TASK TO COMPLETE
Copy out exactly the lines from the first line of the material below through the line containing "return CAM + d * (Y / d.y)", and nothing beyond them.

#### SUPPLIED INFORMATION ####

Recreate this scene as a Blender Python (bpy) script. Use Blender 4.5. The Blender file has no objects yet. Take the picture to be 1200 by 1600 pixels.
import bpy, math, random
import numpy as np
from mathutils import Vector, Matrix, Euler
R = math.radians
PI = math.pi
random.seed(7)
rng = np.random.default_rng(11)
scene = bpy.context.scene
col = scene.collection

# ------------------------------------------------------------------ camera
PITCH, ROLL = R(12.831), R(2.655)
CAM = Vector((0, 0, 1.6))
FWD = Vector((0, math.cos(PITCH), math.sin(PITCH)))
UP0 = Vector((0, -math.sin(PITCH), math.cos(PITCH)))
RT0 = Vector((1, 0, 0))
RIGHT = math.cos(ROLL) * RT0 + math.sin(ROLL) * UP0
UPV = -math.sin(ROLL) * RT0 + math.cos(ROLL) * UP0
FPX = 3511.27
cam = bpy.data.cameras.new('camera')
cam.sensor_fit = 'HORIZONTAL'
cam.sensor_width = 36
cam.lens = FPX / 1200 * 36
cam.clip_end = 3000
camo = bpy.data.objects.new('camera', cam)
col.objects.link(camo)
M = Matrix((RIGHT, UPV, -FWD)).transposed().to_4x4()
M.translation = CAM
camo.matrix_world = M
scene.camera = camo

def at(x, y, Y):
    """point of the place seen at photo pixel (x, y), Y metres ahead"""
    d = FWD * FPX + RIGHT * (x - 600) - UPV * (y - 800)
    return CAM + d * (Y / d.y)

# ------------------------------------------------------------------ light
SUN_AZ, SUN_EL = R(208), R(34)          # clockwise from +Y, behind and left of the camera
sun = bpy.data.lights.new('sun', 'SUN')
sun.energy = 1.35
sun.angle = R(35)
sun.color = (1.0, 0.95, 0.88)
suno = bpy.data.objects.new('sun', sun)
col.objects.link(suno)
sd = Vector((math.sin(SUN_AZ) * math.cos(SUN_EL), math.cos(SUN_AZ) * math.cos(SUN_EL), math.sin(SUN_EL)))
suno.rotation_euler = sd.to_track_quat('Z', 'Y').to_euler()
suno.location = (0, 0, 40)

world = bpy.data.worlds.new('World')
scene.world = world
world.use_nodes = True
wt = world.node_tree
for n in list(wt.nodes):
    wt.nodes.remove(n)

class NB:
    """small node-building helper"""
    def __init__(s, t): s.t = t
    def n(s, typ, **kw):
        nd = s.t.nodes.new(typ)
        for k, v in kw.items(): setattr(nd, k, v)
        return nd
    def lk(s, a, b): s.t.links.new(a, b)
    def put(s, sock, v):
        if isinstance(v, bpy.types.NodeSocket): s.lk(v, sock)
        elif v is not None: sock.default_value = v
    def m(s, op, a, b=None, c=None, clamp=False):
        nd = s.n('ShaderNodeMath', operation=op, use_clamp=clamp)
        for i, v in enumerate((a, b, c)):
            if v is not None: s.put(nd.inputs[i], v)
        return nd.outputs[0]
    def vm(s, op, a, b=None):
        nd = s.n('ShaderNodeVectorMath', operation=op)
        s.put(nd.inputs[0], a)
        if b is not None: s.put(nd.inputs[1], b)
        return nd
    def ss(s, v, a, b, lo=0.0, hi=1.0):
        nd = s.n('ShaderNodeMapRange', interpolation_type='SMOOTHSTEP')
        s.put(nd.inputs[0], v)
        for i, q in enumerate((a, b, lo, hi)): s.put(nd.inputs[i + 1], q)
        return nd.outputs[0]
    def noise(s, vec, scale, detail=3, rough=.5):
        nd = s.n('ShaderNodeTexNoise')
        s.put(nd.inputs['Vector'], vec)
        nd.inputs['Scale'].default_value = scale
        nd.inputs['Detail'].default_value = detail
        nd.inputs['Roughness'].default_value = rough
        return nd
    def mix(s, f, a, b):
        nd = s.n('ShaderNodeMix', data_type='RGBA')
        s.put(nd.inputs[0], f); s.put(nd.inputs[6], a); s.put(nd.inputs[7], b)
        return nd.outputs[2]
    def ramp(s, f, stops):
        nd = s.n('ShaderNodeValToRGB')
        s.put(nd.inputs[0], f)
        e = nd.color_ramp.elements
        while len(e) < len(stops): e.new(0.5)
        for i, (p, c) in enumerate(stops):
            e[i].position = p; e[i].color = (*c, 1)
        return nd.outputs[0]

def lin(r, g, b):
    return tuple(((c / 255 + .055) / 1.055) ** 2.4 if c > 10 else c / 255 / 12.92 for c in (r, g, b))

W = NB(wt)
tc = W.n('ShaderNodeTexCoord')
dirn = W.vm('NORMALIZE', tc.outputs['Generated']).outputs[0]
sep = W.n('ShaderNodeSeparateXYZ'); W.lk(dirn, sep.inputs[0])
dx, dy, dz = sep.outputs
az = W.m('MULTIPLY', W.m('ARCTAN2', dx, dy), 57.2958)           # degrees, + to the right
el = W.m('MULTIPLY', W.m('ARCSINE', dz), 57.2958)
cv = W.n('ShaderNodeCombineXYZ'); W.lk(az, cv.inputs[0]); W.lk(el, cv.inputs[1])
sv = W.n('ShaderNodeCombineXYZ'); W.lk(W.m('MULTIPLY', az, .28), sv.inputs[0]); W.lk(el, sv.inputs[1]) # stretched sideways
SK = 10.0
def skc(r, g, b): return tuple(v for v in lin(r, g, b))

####

ANSWER FOR THE TASK
Recreate this scene as a Blender Python (bpy) script. Use Blender 4.5. The Blender file has no objects yet. Take the picture to be 1200 by 1600 pixels.
import bpy, math, random
import numpy as np
from mathutils import Vector, Matrix, Euler
R = math.radians
PI = math.pi
random.seed(7)
rng = np.random.default_rng(11)
scene = bpy.context.scene
col = scene.collection

# ------------------------------------------------------------------ camera
PITCH, ROLL = R(12.831), R(2.655)
CAM = Vector((0, 0, 1.6))
FWD = Vector((0, math.cos(PITCH), math.sin(PITCH)))
UP0 = Vector((0, -math.sin(PITCH), math.cos(PITCH)))
RT0 = Vector((1, 0, 0))
RIGHT = math.cos(ROLL) * RT0 + math.sin(ROLL) * UP0
UPV = -math.sin(ROLL) * RT0 + math.cos(ROLL) * UP0
FPX = 3511.27
cam = bpy.data.cameras.new('camera')
cam.sensor_fit = 'HORIZONTAL'
cam.sensor_width = 36
cam.lens = FPX / 1200 * 36
cam.clip_end = 3000
camo = bpy.data.objects.new('camera', cam)
col.objects.link(camo)
M = Matrix((RIGHT, UPV, -FWD)).transposed().to_4x4()
M.translation = CAM
camo.matrix_world = M
scene.camera = camo

def at(x, y, Y):
    """point of the place seen at photo pixel (x, y), Y metres ahead"""
    d = FWD * FPX + RIGHT * (x - 600) - UPV * (y - 800)
    return CAM + d * (Y / d.y)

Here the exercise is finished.